◆ **Task brief**: Count how many lines include "runs" and answer with that number only.

□ □ □ □

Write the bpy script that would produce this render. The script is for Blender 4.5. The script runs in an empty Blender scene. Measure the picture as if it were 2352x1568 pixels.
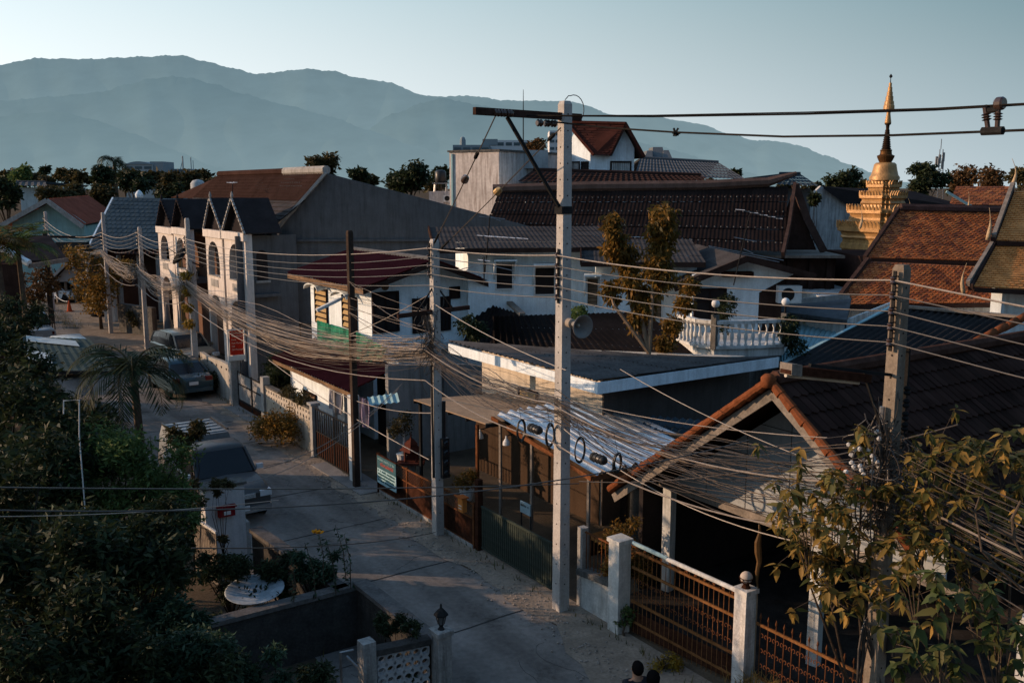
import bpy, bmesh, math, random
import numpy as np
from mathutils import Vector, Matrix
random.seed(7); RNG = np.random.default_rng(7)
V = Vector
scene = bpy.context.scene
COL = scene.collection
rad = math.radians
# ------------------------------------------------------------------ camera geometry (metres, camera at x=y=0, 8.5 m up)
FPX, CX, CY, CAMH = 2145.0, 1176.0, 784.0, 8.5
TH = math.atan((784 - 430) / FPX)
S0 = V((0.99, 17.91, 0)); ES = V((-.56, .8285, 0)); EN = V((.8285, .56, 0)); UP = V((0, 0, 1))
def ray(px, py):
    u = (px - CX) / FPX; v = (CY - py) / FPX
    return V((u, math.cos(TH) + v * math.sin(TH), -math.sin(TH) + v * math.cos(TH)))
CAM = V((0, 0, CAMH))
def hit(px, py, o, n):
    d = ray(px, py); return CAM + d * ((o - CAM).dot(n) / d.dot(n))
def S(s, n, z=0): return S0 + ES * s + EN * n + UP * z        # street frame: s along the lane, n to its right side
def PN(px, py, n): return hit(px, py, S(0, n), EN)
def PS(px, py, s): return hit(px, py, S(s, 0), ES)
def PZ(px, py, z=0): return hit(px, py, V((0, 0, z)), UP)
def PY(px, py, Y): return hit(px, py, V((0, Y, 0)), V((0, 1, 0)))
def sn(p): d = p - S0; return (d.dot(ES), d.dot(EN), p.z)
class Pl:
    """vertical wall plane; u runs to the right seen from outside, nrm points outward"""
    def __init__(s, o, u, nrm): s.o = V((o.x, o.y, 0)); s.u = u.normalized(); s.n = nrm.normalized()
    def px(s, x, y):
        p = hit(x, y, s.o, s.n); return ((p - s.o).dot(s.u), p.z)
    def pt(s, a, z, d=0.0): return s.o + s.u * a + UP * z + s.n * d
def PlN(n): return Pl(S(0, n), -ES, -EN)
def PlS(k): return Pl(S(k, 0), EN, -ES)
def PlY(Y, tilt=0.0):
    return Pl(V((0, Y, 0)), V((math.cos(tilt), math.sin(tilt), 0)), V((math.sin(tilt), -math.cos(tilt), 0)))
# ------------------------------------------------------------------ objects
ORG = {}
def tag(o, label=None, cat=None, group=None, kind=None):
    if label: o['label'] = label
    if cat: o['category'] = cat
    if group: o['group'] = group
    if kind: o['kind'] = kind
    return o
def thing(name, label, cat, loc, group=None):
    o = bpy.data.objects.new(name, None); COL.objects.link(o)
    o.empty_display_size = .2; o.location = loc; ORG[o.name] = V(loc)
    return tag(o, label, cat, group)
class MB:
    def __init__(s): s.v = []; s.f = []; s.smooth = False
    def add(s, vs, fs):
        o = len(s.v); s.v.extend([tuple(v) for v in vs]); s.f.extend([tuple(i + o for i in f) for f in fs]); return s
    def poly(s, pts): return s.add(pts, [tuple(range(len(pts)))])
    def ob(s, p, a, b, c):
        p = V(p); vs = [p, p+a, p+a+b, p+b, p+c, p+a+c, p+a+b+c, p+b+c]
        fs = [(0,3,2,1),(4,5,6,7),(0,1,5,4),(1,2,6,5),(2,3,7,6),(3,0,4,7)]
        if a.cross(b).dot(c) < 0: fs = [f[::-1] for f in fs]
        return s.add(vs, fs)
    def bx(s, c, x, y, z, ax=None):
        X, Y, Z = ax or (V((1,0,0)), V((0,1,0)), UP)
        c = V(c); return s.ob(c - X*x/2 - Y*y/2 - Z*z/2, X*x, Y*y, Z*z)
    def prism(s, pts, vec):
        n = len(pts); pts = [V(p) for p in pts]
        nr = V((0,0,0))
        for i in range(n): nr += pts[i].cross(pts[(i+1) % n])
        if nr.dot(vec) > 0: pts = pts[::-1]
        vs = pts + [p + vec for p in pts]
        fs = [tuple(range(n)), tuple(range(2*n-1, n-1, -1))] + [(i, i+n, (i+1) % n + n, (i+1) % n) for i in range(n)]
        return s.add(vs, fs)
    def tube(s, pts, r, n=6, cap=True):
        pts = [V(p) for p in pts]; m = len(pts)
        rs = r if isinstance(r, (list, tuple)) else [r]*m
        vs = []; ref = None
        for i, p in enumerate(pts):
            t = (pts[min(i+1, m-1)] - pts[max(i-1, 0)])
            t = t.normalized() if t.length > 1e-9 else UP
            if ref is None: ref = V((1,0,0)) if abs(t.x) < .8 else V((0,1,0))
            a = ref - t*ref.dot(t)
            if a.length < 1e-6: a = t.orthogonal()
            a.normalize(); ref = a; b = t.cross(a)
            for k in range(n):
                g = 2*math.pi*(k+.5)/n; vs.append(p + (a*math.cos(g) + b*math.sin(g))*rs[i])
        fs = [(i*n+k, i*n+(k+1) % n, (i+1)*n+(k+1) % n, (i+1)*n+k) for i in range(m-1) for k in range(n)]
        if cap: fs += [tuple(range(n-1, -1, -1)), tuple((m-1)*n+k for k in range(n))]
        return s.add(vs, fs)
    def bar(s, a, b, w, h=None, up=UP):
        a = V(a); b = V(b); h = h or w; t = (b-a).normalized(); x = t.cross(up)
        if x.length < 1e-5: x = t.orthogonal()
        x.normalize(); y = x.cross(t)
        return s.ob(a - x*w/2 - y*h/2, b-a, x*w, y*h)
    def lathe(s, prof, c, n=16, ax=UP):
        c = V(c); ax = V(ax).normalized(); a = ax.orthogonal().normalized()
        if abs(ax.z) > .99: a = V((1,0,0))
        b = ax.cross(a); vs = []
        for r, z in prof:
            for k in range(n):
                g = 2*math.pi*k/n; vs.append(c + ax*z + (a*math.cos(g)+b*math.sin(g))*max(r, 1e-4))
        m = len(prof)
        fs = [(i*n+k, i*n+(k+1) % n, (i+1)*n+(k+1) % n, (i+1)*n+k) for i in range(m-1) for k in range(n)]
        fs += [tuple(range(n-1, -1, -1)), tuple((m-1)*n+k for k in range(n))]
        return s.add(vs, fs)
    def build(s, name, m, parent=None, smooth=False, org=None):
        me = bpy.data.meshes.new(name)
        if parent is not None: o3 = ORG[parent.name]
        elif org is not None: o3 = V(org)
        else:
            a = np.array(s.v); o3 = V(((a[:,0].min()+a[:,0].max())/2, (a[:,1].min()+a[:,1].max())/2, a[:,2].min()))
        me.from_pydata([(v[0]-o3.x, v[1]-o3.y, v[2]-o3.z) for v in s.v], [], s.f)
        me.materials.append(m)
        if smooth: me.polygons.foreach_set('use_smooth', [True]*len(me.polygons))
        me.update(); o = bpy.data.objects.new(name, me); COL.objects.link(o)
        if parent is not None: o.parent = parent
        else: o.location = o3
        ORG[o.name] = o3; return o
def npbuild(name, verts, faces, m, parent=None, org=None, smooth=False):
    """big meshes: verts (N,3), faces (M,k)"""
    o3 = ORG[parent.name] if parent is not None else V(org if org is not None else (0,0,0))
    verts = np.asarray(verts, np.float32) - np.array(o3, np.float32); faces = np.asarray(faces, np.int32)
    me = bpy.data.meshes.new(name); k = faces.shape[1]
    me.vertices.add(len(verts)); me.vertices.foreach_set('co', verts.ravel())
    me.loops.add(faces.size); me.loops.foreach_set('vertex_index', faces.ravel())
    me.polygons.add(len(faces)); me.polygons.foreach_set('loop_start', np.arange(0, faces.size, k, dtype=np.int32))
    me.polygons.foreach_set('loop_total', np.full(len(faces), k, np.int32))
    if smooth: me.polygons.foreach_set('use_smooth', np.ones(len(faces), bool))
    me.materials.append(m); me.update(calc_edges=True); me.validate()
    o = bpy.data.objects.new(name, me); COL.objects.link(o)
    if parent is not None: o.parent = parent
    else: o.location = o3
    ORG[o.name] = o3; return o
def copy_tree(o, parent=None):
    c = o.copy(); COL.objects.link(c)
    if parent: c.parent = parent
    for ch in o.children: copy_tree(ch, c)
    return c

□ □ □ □

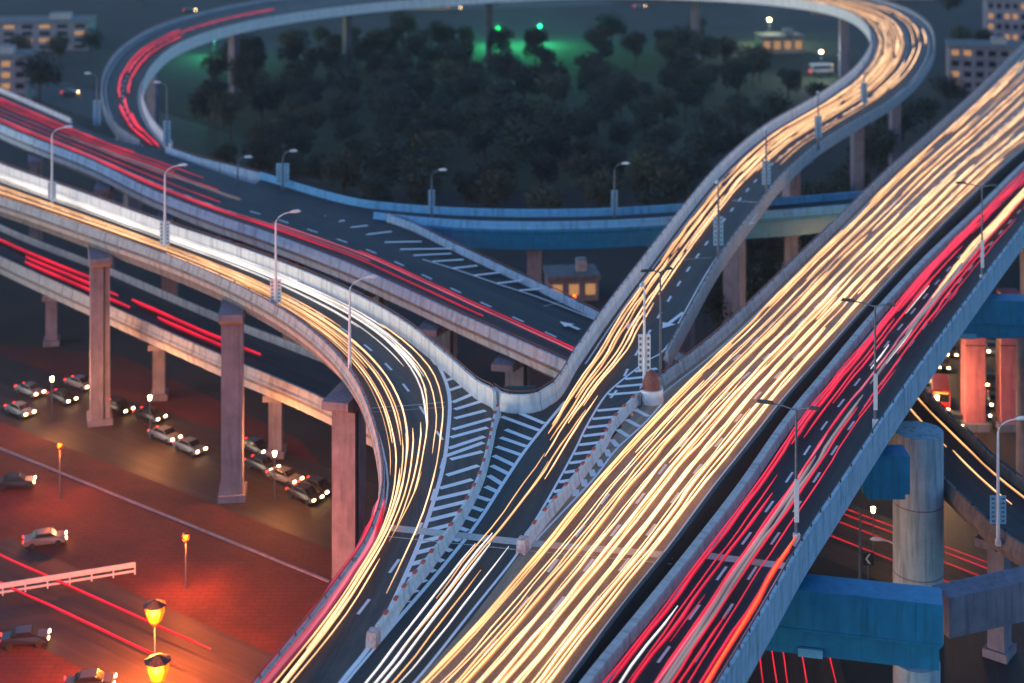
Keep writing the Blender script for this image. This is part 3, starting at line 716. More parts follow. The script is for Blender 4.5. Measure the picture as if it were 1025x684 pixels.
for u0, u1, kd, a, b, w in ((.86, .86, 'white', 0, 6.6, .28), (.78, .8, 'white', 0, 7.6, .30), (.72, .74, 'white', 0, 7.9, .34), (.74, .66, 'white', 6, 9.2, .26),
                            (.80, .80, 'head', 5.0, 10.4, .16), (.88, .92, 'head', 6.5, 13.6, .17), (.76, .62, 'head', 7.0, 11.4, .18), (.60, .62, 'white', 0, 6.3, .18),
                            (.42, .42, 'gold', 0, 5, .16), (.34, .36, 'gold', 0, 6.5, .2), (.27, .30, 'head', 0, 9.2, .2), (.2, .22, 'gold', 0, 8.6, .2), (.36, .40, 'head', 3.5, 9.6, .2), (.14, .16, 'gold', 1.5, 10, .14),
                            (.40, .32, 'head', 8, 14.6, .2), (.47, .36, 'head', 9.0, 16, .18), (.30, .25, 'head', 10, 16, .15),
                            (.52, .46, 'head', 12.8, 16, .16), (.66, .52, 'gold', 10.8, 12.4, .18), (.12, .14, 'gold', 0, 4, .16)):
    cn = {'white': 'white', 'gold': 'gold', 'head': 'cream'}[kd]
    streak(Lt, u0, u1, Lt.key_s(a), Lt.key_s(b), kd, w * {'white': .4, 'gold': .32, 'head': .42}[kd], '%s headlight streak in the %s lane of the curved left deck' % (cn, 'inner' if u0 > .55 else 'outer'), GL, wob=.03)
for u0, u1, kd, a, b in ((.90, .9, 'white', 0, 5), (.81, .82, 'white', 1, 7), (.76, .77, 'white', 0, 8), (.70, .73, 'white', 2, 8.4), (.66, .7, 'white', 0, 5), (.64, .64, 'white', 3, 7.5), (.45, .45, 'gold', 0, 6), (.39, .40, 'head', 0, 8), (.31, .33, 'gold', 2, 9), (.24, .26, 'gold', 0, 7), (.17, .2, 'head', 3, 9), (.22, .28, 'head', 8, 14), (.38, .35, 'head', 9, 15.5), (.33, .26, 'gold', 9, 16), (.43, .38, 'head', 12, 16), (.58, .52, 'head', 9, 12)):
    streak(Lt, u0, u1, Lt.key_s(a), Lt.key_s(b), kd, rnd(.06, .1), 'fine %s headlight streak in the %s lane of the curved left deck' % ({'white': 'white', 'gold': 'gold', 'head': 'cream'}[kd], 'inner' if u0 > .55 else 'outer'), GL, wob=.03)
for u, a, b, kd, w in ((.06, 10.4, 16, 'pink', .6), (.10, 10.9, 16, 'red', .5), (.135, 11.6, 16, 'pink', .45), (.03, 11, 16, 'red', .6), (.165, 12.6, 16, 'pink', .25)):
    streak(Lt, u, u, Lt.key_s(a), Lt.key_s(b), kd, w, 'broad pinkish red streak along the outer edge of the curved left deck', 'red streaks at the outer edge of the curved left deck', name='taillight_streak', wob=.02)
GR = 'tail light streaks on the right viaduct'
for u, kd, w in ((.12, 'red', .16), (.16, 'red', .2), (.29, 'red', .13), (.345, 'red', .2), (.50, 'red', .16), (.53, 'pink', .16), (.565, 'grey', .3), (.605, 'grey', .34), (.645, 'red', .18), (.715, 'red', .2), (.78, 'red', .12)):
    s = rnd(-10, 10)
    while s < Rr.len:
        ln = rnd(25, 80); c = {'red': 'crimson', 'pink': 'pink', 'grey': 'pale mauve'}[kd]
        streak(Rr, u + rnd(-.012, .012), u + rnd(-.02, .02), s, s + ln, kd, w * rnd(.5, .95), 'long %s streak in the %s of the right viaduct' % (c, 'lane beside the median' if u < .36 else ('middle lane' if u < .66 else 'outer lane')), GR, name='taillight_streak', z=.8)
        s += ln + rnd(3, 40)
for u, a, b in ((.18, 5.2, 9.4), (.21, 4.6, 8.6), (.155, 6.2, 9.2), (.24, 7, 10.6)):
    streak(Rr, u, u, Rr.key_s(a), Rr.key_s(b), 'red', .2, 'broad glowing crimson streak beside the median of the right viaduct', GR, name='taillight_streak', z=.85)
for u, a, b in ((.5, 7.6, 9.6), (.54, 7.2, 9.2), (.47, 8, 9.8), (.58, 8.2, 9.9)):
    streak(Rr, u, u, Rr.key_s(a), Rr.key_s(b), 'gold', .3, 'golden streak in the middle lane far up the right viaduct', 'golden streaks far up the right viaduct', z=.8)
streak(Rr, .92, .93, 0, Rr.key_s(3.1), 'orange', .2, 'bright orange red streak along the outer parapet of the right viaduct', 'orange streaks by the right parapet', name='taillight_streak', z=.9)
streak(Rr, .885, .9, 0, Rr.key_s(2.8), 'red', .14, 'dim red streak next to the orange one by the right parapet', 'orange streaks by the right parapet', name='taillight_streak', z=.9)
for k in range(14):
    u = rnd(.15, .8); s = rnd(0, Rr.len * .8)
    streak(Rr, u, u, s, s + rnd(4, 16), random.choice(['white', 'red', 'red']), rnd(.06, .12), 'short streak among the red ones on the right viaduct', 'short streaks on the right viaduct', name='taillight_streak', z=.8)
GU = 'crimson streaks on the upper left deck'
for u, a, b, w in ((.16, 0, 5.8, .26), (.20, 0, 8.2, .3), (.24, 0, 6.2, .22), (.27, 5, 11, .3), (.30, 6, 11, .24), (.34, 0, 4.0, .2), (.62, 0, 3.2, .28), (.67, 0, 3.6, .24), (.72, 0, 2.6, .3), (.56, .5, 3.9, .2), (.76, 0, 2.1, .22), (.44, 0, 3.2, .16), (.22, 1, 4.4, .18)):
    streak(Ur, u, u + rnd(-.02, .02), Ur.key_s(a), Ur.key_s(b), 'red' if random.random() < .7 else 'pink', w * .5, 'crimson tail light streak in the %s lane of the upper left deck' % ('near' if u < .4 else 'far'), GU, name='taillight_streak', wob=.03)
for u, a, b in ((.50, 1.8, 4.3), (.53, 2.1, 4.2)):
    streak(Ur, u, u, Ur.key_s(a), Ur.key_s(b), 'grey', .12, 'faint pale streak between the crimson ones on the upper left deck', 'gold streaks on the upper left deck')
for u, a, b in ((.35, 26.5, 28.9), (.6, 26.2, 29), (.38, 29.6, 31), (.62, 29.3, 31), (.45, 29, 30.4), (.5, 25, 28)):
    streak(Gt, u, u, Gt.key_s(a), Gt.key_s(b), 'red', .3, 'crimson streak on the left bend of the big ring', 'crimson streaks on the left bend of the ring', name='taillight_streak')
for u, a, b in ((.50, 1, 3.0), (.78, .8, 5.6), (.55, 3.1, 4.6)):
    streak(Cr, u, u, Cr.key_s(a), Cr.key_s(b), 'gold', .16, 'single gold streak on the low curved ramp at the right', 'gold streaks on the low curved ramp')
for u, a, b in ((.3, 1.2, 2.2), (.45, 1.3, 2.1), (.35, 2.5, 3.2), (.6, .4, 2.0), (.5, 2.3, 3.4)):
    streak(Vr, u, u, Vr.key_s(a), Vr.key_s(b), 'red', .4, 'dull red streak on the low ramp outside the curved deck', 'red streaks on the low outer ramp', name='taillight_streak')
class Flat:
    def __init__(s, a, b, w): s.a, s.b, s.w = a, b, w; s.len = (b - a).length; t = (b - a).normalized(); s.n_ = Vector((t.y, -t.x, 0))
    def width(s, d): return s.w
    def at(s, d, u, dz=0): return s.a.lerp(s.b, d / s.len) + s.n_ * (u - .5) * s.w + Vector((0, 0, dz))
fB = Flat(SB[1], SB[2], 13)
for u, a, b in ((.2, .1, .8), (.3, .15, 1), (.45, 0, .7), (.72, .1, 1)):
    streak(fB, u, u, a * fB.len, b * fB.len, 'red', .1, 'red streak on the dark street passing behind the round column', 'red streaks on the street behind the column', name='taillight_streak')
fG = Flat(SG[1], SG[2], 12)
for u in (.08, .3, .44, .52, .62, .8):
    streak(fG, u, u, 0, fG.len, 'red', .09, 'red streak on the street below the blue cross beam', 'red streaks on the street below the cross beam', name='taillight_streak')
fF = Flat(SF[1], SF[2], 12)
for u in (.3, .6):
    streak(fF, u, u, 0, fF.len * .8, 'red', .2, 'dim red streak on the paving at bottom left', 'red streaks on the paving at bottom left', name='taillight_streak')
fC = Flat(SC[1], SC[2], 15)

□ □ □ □

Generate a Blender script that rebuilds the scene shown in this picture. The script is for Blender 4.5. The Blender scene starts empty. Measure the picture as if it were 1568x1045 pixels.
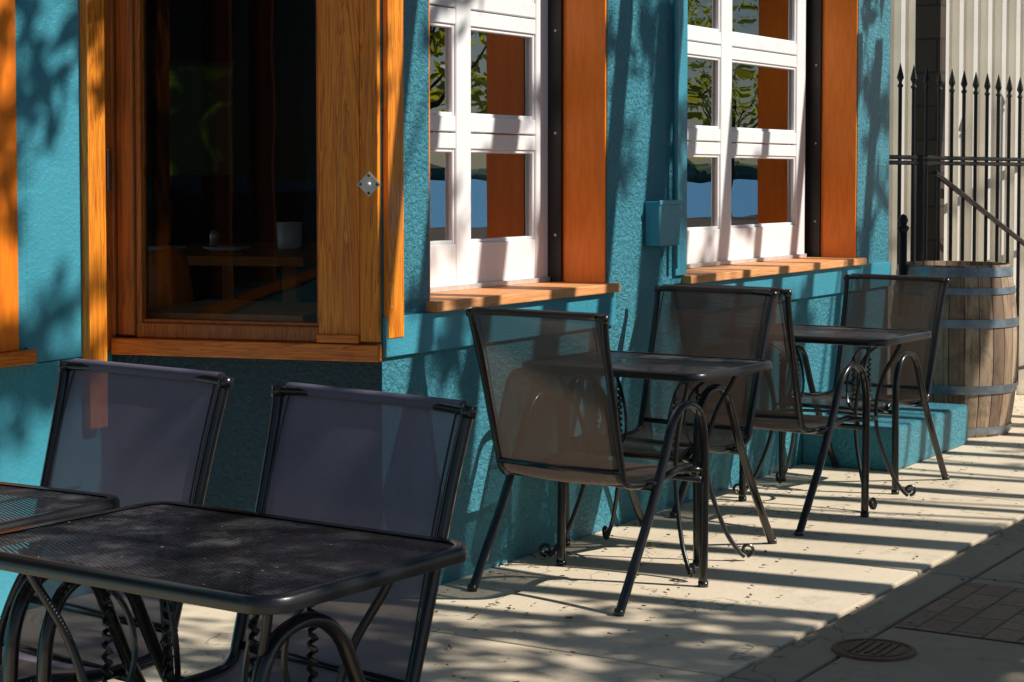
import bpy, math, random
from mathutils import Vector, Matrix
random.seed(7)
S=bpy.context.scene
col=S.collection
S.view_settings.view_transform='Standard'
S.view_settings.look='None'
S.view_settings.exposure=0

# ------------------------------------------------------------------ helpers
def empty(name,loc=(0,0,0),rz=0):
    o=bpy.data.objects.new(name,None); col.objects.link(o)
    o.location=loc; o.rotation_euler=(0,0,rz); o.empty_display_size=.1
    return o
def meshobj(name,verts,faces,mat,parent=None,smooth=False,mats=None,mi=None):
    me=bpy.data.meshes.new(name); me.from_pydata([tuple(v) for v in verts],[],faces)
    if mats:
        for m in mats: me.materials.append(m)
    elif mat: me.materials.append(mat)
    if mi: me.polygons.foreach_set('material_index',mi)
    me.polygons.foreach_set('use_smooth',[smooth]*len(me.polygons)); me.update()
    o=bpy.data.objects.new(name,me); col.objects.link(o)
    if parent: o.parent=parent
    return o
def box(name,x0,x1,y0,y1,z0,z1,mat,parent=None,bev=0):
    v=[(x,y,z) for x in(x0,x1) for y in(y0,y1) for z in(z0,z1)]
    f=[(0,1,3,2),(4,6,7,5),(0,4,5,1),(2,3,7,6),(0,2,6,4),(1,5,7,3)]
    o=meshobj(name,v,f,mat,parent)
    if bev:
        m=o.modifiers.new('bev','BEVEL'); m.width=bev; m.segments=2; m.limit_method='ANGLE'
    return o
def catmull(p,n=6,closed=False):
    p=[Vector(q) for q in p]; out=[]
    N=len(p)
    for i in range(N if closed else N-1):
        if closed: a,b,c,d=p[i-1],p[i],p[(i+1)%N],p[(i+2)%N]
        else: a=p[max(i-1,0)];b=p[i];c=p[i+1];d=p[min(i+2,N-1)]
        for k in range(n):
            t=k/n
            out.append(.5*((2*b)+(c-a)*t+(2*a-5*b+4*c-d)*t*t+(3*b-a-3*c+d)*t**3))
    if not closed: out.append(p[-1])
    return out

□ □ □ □

◆ **Answer in full**: 2